Karya yang ditulis oleh Syeikh Abdurauf Al-Sinkly sangat memperhatikan kondisi masyarakat Aceh pada waktu itu, sehingga karyanya selalu menyesuaikan dengan masalah yang dihadapi oleh masyarakat. Beberapa diantaranya, di bidang Fiqih, Majmu’ul Masaa-il (Kumpulan masalah-masalah), dalam bidang akhlaq Al Mawaa’zh Al Badii’ah. Dan dalam bidang Tafsir Alquran, Tafsir Tarjuman al-Mustafid. Karya Tafsir ini yang menjadi magnum opus.

Karakteristik Tafsir Abdu Rauf Al-Sinkly

Terdapat perdebatan, apakah karya Abdur Rauf al-Sinkly merupakan tafsir atau terjemah. Sebagian pengkaji mengatakan bahwa karya Abdurrauf al-Sinkly merupakan terjamah dari tafsir Baydawi. Beberapa contoh menunjukkan kesamaan dengan penafsiran Baydawi. Namun hal tersebut dibantah oleh beberapa tokoh yang menunjukkan karya Abdur Rauf al-Sinkly merupakan tafsir.

 Argumen yang di bangun diantarnya pertama, dari segi metodologi menunjukkan perbedaan dengan tafsir Badydawi dari penyajian keutamaan surat dalam Alquran. Badyadwi secara konsisten mencantumkan pada tiap akhir surat, sedangkan Abdur Rauf al-Sinkly tidak secara konsisten mencantumkannya. Selain itu, penafsiran Baydawi sangat melekat dengan gramatikal berebeda dengan karya Abdur Rauf al-Sinkly tidak banyak menggunakannya. Kedua, dari sumber rujukan, tidak hanya merujuk kepada tafsir Badydawi, tetapi beberapa tafsir Jalalain, al-Khazin, Mana Fi al-Qur’an. Penjelasannya banyak pada riwayat israilat, Qira’at, dan Asbabun Nuzul tidak dilakukan oleh Al-Baydawi.

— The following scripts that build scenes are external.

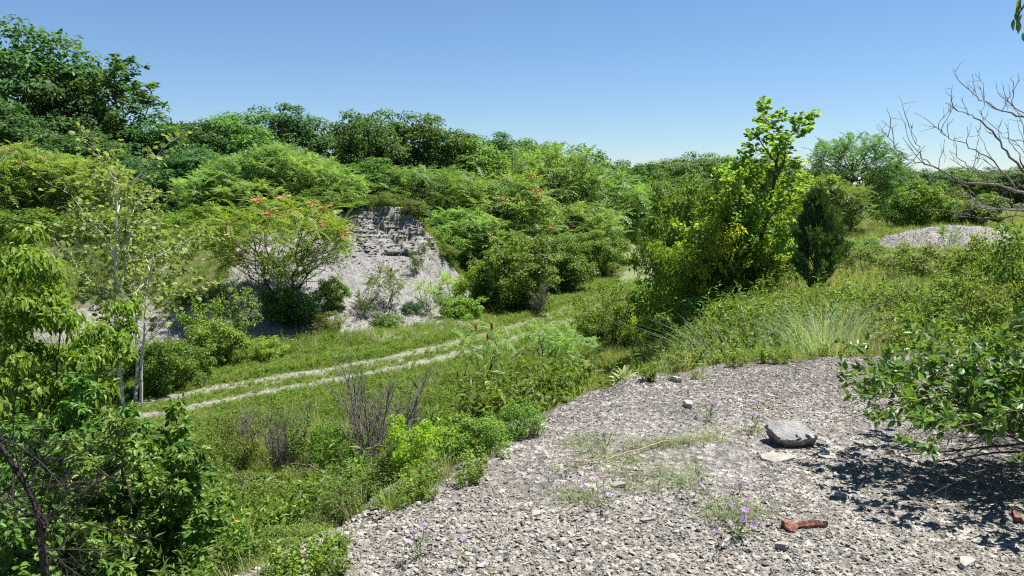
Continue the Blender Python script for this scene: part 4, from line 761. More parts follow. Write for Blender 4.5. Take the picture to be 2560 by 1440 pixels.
# tree outside the right edge: one leafy twig hangs into the top corner
wt = thing('willow_tree', 'leafy twig hanging into the top right corner', 'tree', (4.75, 5.0, float(surf_z(4.75, 5.0)) - .05)); b0 = np.array(wt.location); tm = MB(); r = np.random.default_rng(92)
e1 = at(2640, -60, 5.0); e2 = at(2556, 20, 4.9); e3 = at(2540, 75, 4.9)
tr_ = np.array([b0 - [0, 0, .2], b0 + [.1, 0, 1.2], b0 + [.0, .1, 2.6], b0 + [-.3, .05, 3.4]]); tm.add(*tube(smooth_line(tr_ - b0, 4), np.linspace(.07, .03, 13), 7)); tw = smooth_line(np.array([tr_[2], (tr_[2] + e1) / 2 + [0, 0, .35], e1, e2, e3]) - b0, 5); tm.add(*tube(tw, np.linspace(.02, .003, len(tw)), 4)); link('trunk', tm.mesh('trunk', M['bark'], True), wt)
lv = leaf_shape('lance'); LW = MB().add(*lv).mesh('leaf', M['glossy'])
for k, (px, py, a) in enumerate([(2553, 8, 200), (2547, 28, 160), (2540, 45, 190), (2535, 62, 170), (2556, 50, 215), (2550, 70, 150), (2558, 95, 190), (2545, 15, 130)]):
    o = link('leaf', LW, wt, at(px, py - 15, 4.9) - b0); o.rotation_euler = (R(-80 + 20 * math.sin(k * 2)), R(25 * math.sin(k * 3.1)), R(a - 180)); o.scale = (.075,) * 3
cpos = np.array([5.0, 5.2, 3.2]) - b0 + nrm(r.normal(size=(2600, 3))) * (r.random((2600, 1)) ** .5) * [.95, .95, .8]; ax = nrm(r.normal(size=(2600, 3)) + [0, 0, -.7]); link('crown', MB().add(*stamp(*lv, cpos, frames(ax, nrm(r.normal(size=(2600, 3)) + [0, 0, .8])), r.uniform(.06, .1, 2600))).mesh('crown', M['glossy']), wt)

# ------------------------------------------------------------------ dead tree on the right
DY = 8.6; dt = thing('dead_tree', 'bare dead tree with dark crooked branches against the sky', 'tree', (0, 0, 0)); db = at(2680, 700, DY); db[2] = float(surf_z(db[0], DY)) - .1; dt.location = db; tm = MB(); r = np.random.default_rng(93)
main = [([(2680, 830), (2672, 700), (2650, 600), (2630, 540)], .055, .045, 0, 0), ([(2640, 575), (2590, 500), (2540, 478), (2480, 462), (2400, 450), (2330, 415), (2280, 400), (2245, 375), (2222, 345)], .032, .005, -.2, 9), ([(2630, 540), (2580, 450), (2530, 395), (2490, 340), (2450, 300), (2410, 280), (2362, 258)], .03, .004, .3, 8),
        ([(2632, 545), (2620, 400), (2585, 310), (2540, 288), (2490, 272), (2445, 240), (2418, 222)], .026, .004, -.3, 8), ([(2640, 575), (2590, 535), (2530, 525), (2460, 520), (2390, 528), (2305, 524)], .022, .004, .2, 8), ([(2545, 478), (2500, 420), (2450, 385), (2400, 355), (2360, 340), (2343, 322)], .016, .003, .1, 7), ([(2585, 310), (2555, 280), (2532, 260), (2535, 225), (2528, 188)], .012, .004, -.2, 4),
        ([(2460, 302), (2458, 270), (2462, 226)], .008, .003, .2, 2), ([(2330, 416), (2300, 385), (2290, 350), (2272, 312)], .01, .003, -.2, 3), ([(2480, 462), (2440, 430), (2400, 400), (2375, 375)], .012, .003, -.1, 4), ([(2600, 480), (2560, 420), (2545, 380), (2520, 350), (2480, 330)], .015, .003, .3, 5), ([(2620, 560), (2560, 540), (2490, 545), (2420, 540), (2380, 545)], .016, .003, -.3, 6), ([(2400, 450), (2440, 490), (2480, 520), (2530, 560)], .01, .004, .1, 3), ([(2620, 500), (2570, 400), (2562, 350)], .014, .004, -.4, 4)]
for pts, r0, r1, dep, tw in main:
    w_ = np.array([at(px, py, DY + dep * i / len(pts)) for i, (px, py) in enumerate(pts)]); p = smooth_line(w_, 4); p = p + r.normal(0, .010, p.shape) * (np.arange(len(p)) > 0)[:, None]; rr = .58 * np.linspace(r0, r1, len(p)) * r.uniform(.85, 1.2, len(p)); tm.add(*tube(p - db, rr, 6))
    for _ in range(tw):
        j = r.integers(2, len(p)); g = nrm(p[j] - p[j - 1]); d = nrm(g * .5 + np.array([r.normal(-.1, .45), r.normal(0, .7), .75]) ); L = r.uniform(.15, .42); q = [p[j]]
        for _s in range(6): d = nrm(d + r.normal(0, .22, 3) + [0, 0, .08]); q.append(q[-1] + d * L / 6)
        q = np.array(q); tm.add(*tube(q - db, np.linspace(max(rr[j] * .45, .0045), .0022, 7), 4))
        for _t in range(2):
            j2 = r.integers(2, 6); d2 = nrm(d + r.normal(0, .7, 3)); q2 = q[j2] + np.linspace(0, 1, 4)[:, None] * d2 * L * .4 + r.normal(0, .006, (4, 3)); q2[0] = q[j2]; tm.add(*tube(q2 - db, np.linspace(.0035, .0015, 4), 3))
link('branches', tm.mesh('branches', M['deadw'], True), dt)

# ------------------------------------------------------------------ things lying on the mound
def rock(name, label, cat, px, py, L, Wd, Hh, seed, mat, rz=0., tilt=(0, 0), sink=.35):
    p = on_plane(px, py, 0); p[2] = float(mound_z(p[0], p[1])); r = np.random.default_rng(seed); bm = bmesh.new()
    n = 11
    n = 7 if Hh < .03 else 9
    for zl, k in ((-.5, .8), (.2, 1.), (.5, .97)):
        for i in range(n):
            a = 2 * PI * i / n + .1 * seed; q = (1 + .22 * math.sin(a * 2 + seed) + .2 * math.sin(a * 3 + 2 * seed)) * k * r.uniform(.97, 1.03); bm.verts.new((math.cos(a) * L / 2 * q, math.sin(a) * Wd / 2 * q, zl * Hh + r.normal(0, Hh * .04)))
    bmesh.ops.convex_hull(bm, input=bm.verts); bmesh.ops.subdivide_edges(bm, edges=bm.edges, cuts=2, use_grid_fill=True)
    for v in bm.verts:
        if v.co.z < .4 * Hh: v.co += Vector(r.normal(0, Hh * .045, 3))
        else: v.co.z += r.normal(0, Hh * .015)
    me = bpy.data.meshes.new(name); bm.to_mesh(me); bm.free(); me.materials.append(mat); o = link(name, me, None, (p[0], p[1], p[2] + Hh * sink)); o.rotation_euler = (*tilt, rz); return tag(o, label, cat)
m, nt, o_ = nodes('concrete_weathered_shaded_under'); L_ = nt.links.new; tc = N(nt, 'ShaderNodeTexCoord'); n1 = N(nt, 'ShaderNodeTexNoise', i_Scale=9., i_Detail=9.); n2 = N(nt, 'ShaderNodeTexNoise', i_Scale=60., i_Detail=5.); sz = N(nt, 'ShaderNodeSeparateXYZ')
for q in (n1, n2): L_(tc.outputs['Object'], q.inputs[0])
L_(tc.outputs['Object'], sz.inputs[0]); g = ramp(nt, n1.outputs[0], [(.32, (.16, .157, .15)), (.50, (.24, .236, .225)), (.60, (.30, .29, .27)), (.68, (.42, .40, .37))]); under = ramp(nt, n1.outputs[0], [(.3, (.05, .04, .032)), (.5, (.14, .10, .075)), (.62, (.22, .12, .07)), (.72, (.30, .27, .23))])
f = N(nt, 'ShaderNodeMapRange', i_1=.045, i_2=.075); L_(sz.outputs[2], f.inputs[0]); g = mixc(nt, f.outputs[0], under, g); pb = N(nt, 'ShaderNodeBsdfPrincipled', i_Roughness=.85); L_(g, pb.inputs[0]); bb = N(nt, 'ShaderNodeBump', i_Strength=.9, i_Distance=.03); L_(n2.outputs[0], bb.inputs['Height']); L_(bb.outputs[0], pb.inputs['Normal']); L_(pb.outputs[0], o_.inputs[0]); M['concrete'] = m  # shade under the chunk painted dark into the colour, with its own browns
M['flagstone'] = stonemat('flagstone', [(0, (.25, .24, .215)), (1, (.33, .315, .28))], grain=26.)
def chunk():
    r = np.random.default_rng(33); out = np.array([(-.155, .02), (-.135, .085), (-.06, .11), (.075, .105), (.105, .045), (.15, -.005), (.115, -.055), (.03, -.085), (-.05, -.095), (-.115, -.07)]); bm = bmesh.new(); rings = []
    fine = []
    for i in range(10):
        for t in (0, .33, .67): fine.append(out[i] * (1 - t) + out[(i + 1) % 10] * t + r.normal(0, .003, 2))
    fine = np.array(fine)
    for z, k, j in ((.095, .97, .001), (.088, 1.0, .003), (.06, 1.02, .006), (.035, .97, .007), (.012, .9, .008), (-.02, .8, .006)): rings.append([bm.verts.new((q[0] * k + r.normal(0, j), q[1] * k + r.normal(0, j), z + r.normal(0, j * .8))) for q in fine])
    for a, b in zip(rings, rings[1:]):
        for i in range(30): bm.faces.new((a[i], a[(i + 1) % 30], b[(i + 1) % 30], b[i]))
    inner = [bm.verts.new((q[0] * .5 + r.normal(0, .004), q[1] * .5, .097 + r.normal(0, .0015))) for q in fine[::3]]
    for i in range(10):
        a, b, c, d = rings[0][3 * i], rings[0][3 * i + 1], rings[0][3 * i + 2], rings[0][(3 * i + 3) % 30]; bm.faces.new((d, c, b, a, inner[i], inner[(i + 1) % 10]))
    bm.faces.new(inner[::-1]); bm.faces.new(rings[-1][::-1]); bmesh.ops.recalc_face_normals(bm, faces=bm.faces); me = bpy.data.meshes.new('concrete_chunk'); bm.to_mesh(me); bm.free(); me.materials.append(M['concrete'])
    p_ = on_plane(1978, 1090, .03); o = link('concrete_chunk', me, None, (p_[0], p_[1], float(mound_z(p_[0], p_[1])) + .0)); o.rotation_euler = (R(19), R(3), 0); o.location.z += .012; o.scale = (1.02, 1.1, .82); tag(o, 'grey flat-topped chunk of concrete with a crumbling brown underside, its shade painted in', 'concrete')
chunk()
rock('flat_stone', 'pale cracked flat stone right of the concrete chunk', 'stone', 2064, 1138, .13, .12, .022, 5, M['flagstone'], .4, (R(6), 0), .3)
rock('flat_stone', 'broad flat stone lying below the concrete chunk', 'stone', 1938, 1142, .20, .15, .022, 7, M['flagstone'], .2, (R(5), R(3)), .3)
GST = 'larger loose stones on the mound'
for k, (px, py, L, lb) in enumerate([(1545, 1205, .07, 'flat pale stone in the gravel left of the purple flowers'), (1340, 1288, .06, 'pale stone in the gravel toward the mound edge'), (1720, 1008, .10, 'dark-rimmed slab near the mound crest'), (1690, 940, .12, 'pale slab lying on the mound crest'), (1955, 1372, .07, 'brown angular stone beside the rusty scrap'), (2100, 1235, .06, 'upright stone at the rim of the shrub shadow'), (1615, 1295, .05, 'white pebble in the middle gravel'), (2415, 1410, .08, 'pale stone in the bottom right shadow rim')]):
    o = rock('loose_stone', lb, 'stone', px, py, L, L * .75, L * .45, 20 + k, M['flagstone'], k, (R(8), R(-6)), .3); o['group'] = GST
m, nt, o_ = nodes('rust'); L_ = nt.links.new; tc = N(nt, 'ShaderNodeTexCoord'); n1 = N(nt, 'ShaderNodeTexNoise', i_Scale=35., i_Detail=8.); L_(tc.outputs['Object'], n1.inputs[0]); pb = N(nt, 'ShaderNodeBsdfPrincipled', i_Roughness=.9); L_(ramp(nt, n1.outputs[0], [(.3, (.075, .028, .017)), (.5, (.165, .065, .04)), (.7, (.25, .12, .08))]), pb.inputs[0]); bb = N(nt, 'ShaderNodeBump', i_Strength=.9, i_Distance=.01); L_(n1.outputs[0], bb.inputs['Height']); L_(bb.outputs[0], pb.inputs['Normal']); L_(pb.outputs[0], o_.inputs[0]); M['rust'] = m
def scrap(label, px, py, rz, sc_, seed):
    p = on_plane(px, py, 0); p[2] = float(mound_z(p[0], p[1])) + .012; r = np.random.default_rng(seed); b = MB()
    x = np.linspace(-.13, .13, 27); up = np.interp(x, [-.13, -.10, -.05, 0, .06, .12, .13], [.030, .038, .022, .026, .018, .010, .004]) + r.normal(0, .002, 27); lo = np.interp(x, [-.13, -.11, -.085, -.06, -.04, .04, .13], [-.02, -.055, -.065, -.03, -.016, -.014, -.010]) + r.normal(0, .002, 27); th = .018 + .01 * np.sin(x * 30)
    V = np.concatenate([np.stack([x, up, 0 * x + th * .6], -1), np.stack([x, (up + lo) / 2, .6 * th + .012 + r.normal(0, .002, 27)], -1), np.stack([x, lo, 0 * x + th * .3], -1), np.stack([x, lo * .95, -.012 + 0 * x], -1), np.stack([x, up * .95, -.012 + 0 * x], -1)]); i_ = np.arange(26); F = np.concatenate([np.stack([i_ + a * 27, i_ + 1 + a * 27, i_ + 1 + ((a + 1) % 5) * 27, i_ + ((a + 1) % 5) * 27], -1) for a in range(5)])
    b.add(V, F); b.add(V[[0, 27, 54, 81, 108]], [[0, 1, 2, 3], [0, 3, 4, 4]]); b.add(V[[26, 53, 80, 107, 134]], [[3, 2, 1, 0], [4, 3, 0, 0]])
    o = link('rusty_scrap', b.mesh('rusty_scrap', M['rust']), None, p); o.rotation_euler = (R(14), 0, rz); o.scale = (sc_,) * 3; tag(o, label, 'scrap metal')
scrap('flat rust-red scrap of metal lying on the sunny gravel', 2012, 1328, .08, .82, 1)
scrap('dark rusty scrap lying in the shrub shadow at the right edge', 2540, 1292, 1.2, .6, 2)
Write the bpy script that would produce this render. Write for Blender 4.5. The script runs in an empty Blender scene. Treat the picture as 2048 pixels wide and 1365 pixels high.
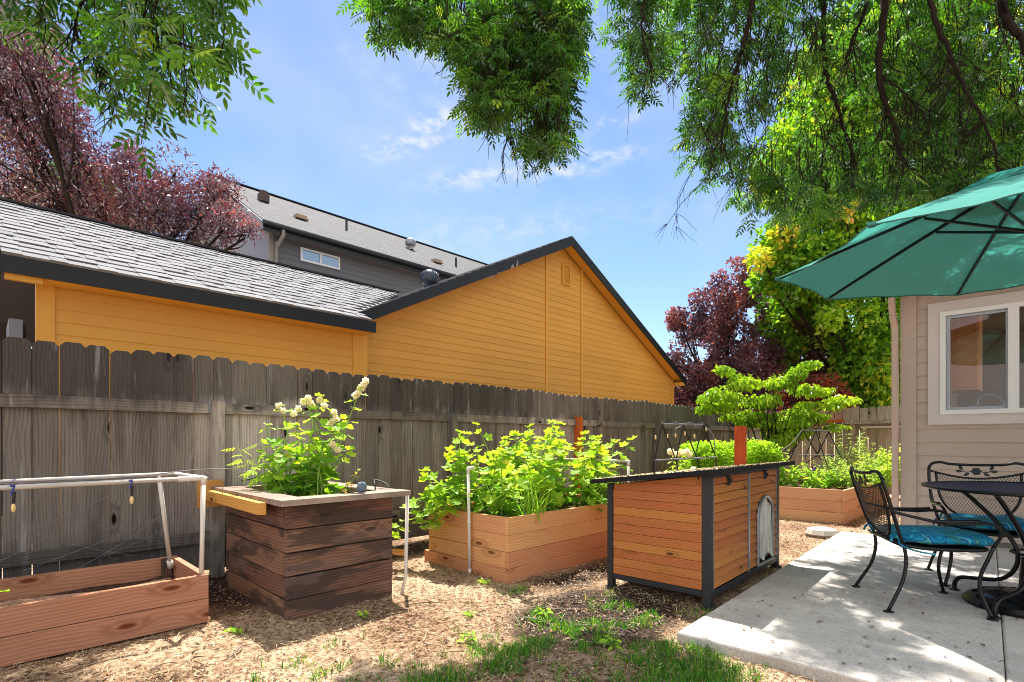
import bpy, math, random
import numpy as np
from mathutils import Vector, Matrix
random.seed(7); rng = np.random.default_rng(7)
R = math.radians
SC = bpy.context.scene
COL = SC.collection
# ------------------------------------------------------------------ camera, sky, sun
CAMH = 1.12; FPX = 1050.0; HOR = 881.0
YAW = R(44.5); CY, SY = math.cos(YAW), math.sin(YAW)
cam = bpy.data.objects.new('camera', bpy.data.cameras.new('camera')); COL.objects.link(cam)
cam.location = (0, 0, CAMH); cam.rotation_euler = (R(90), 0, YAW - R(90))
cam.data.sensor_width = 36; cam.data.lens = 36 * FPX / 2048; cam.data.shift_y = (HOR - 682.5) / 2048
cam.data.clip_start = 0.05; cam.data.clip_end = 1500
SC.camera = cam
SUN_EL, SUN_AZ = R(66), R(56)           # azimuth measured from +x
sdir = Vector((math.cos(SUN_EL) * math.cos(SUN_AZ), math.cos(SUN_EL) * math.sin(SUN_AZ), math.sin(SUN_EL)))
sl = bpy.data.lights.new('sun', 'SUN'); sl.energy = 5.0; sl.angle = R(0.53); sl.color = (1.0, .94, .86)
so = bpy.data.objects.new('sun', sl); COL.objects.link(so)
so.rotation_euler = (-sdir).to_track_quat('-Z', 'Y').to_euler()
SC.view_settings.view_transform = 'Standard'; SC.view_settings.look = 'None'
SC.view_settings.exposure = 1.35; SC.view_settings.gamma = 1; SC.view_settings.use_curve_mapping = False
SC.cycles.use_denoising = True
SC.cycles.filter_width = 1.0; SC.cycles.max_bounces = 8; SC.cycles.transparent_max_bounces = 12; SC.cycles.diffuse_bounces = 4
SC.cycles.caustics_reflective = False; SC.cycles.caustics_refractive = False

def pxdir(u, v):                          # viewing direction through a photo pixel, depth 1
    a = (u - 1024) / FPX
    return Vector((CY + SY * a, SY - CY * a, (HOR - v) / FPX))
def pd(u, v, d):                          # point at depth d metres
    q = pxdir(u, v) * d; return Vector((q.x, q.y, q.z + CAMH))

W = bpy.data.worlds.new('World'); SC.world = W; W.use_nodes = True
nt = W.node_tree; N = nt.nodes; LK = nt.links
N.clear()
out = N.new('ShaderNodeOutputWorld'); bg = N.new('ShaderNodeBackground'); bg.inputs[1].default_value = 0.088
sky = N.new('ShaderNodeTexSky'); sky.sky_type = 'NISHITA'; sky.sun_disc = False
sky.sun_elevation = SUN_EL; sky.sun_rotation = R(90) - SUN_AZ; sky.altitude = 1200; sky.air_density = 1.0; sky.dust_density = 0.15; sky.ozone_density = 2.5
tc = N.new('ShaderNodeTexCoord')
def wmath(op, a, b=None, c=None):
    m = N.new('ShaderNodeMath'); m.operation = op
    for i, x in enumerate((a, b, c)):
        if x is None: continue
        if isinstance(x, (int, float)): m.inputs[i].default_value = x
        else: LK.new(x, m.inputs[i])
    return m.outputs[0]
cloud = None
for (u, v, su, sv, ang) in ((890, 245, .085, .022, .35), (820, 285, .07, .018, .3), (1215, 313, .06, .014, .0), (1130, 340, .07, .013, .1), (965, 350, .09, .016, .15), (1235, 240, .045, .01, .3), (990, 60, .2, .09, .2), (1000, 460, .3, .03, .1)):
    c = pxdir(u, v).normalized(); e1 = c.cross(Vector((0, 0, 1))).normalized(); e2 = e1.cross(c)
    a1 = e1 * math.cos(ang) + e2 * math.sin(ang); a2 = -e1 * math.sin(ang) + e2 * math.cos(ang)
    s = None
    for ax, w_ in ((a1, su), (a2, sv)):
        d = N.new('ShaderNodeVectorMath'); d.operation = 'DOT_PRODUCT'; LK.new(tc.outputs['Generated'], d.inputs[0]); d.inputs[1].default_value = tuple(ax / w_)
        k = wmath('MULTIPLY', d.outputs['Value'], d.outputs['Value']); s = k if s is None else wmath('ADD', s, k)
    dd = N.new('ShaderNodeVectorMath'); dd.operation = 'DOT_PRODUCT'; LK.new(tc.outputs['Generated'], dd.inputs[0]); dd.inputs[1].default_value = tuple(c)
    g = wmath('MULTIPLY', wmath('EXPONENT', wmath('MULTIPLY', s, -1.0)), wmath('GREATER_THAN', dd.outputs['Value'], 0))
    if su > .15: g = wmath('MULTIPLY', g, .35)
    cloud = g if cloud is None else wmath('MAXIMUM', cloud, g)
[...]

Karya Tarujuman al-Mustafid dapat dikatakan sebagai tafsir karena melingkupi dua aspek penting, pertama dari kualifikasi penulis dan kedua, metodologi penafsiran yang digunakan. Sehingga Ini merupakan tafsir pertama yang ditulis oleh orang melayu secara lengkap 30 Juz. Walaupun tanggal penulisan tidak dicantumkan, tetapai menurut Azyumardi Azra karya tersebut dapat dilacak dari karir intelektualnya  ketika menjabat sebagai mufti di Aceh sekitar abad ke XVI M.

Arab Pegon dalam penafsiran Nusantara

Abdur Rauf Al-Sinkly dapat dikatakan sebagai pencetus penafsiran bernuansa lokal Dalam istilah Gusdur disebut pribumisasi Islam. Kategorisasi pribumisasi Islam dalam pemikiran Gusdur mencakup tiga hal. Pertama, bersifat kontekstual yakni menyesuaikan waktu dan zaman. Kedua, bersifat progresif yakni kemajuan dipahami bukan sebagai ancaman. Ketiga liberatif yakni ajaran yang dapat menjawab problem sosial. Hal ini memberikan pengaruh intelektualitas keagamaan Ulama Nusantara yang mamu mentransmisikan Islam sebagai agama dalam sebuah kerangka kebudayaan, tanpa meninggalkan nilai-nilai Islam. 

Tiga kategorisasi dalam pribumisasi Islam terdapat pada penafsiran yang dituliskan oleh Abdur Rauf al-Sinkly. Pertama. Kontestualisasi, penulisan Tarjuman al-Mustafid menyesuaikan dengan kondisi masyarakat Aceh dengan penggunaan bahasa Melayu. Kedua, Progresif, karya yang ditulis sebagai pembaharu dengan menyesuaikan zaman. Ketiga. Liberatif bahwa adanya Tarjuman al-Mustafid sebagai solusi terhadap sebagian masyarakat Aceh dalam keberagamaannya bersifat estetoris beraliran kebatinan, dan sedikit memahami literatur keagamaan. Disinilah gagasan baru yang dicetuskan oleh Abdur Rauf al-Sinkl untuk pemahaman atas sumber teks maka perlu ditulis dengan bahasa yang mudah dipahami, yakni menggunakan Arab Pegon.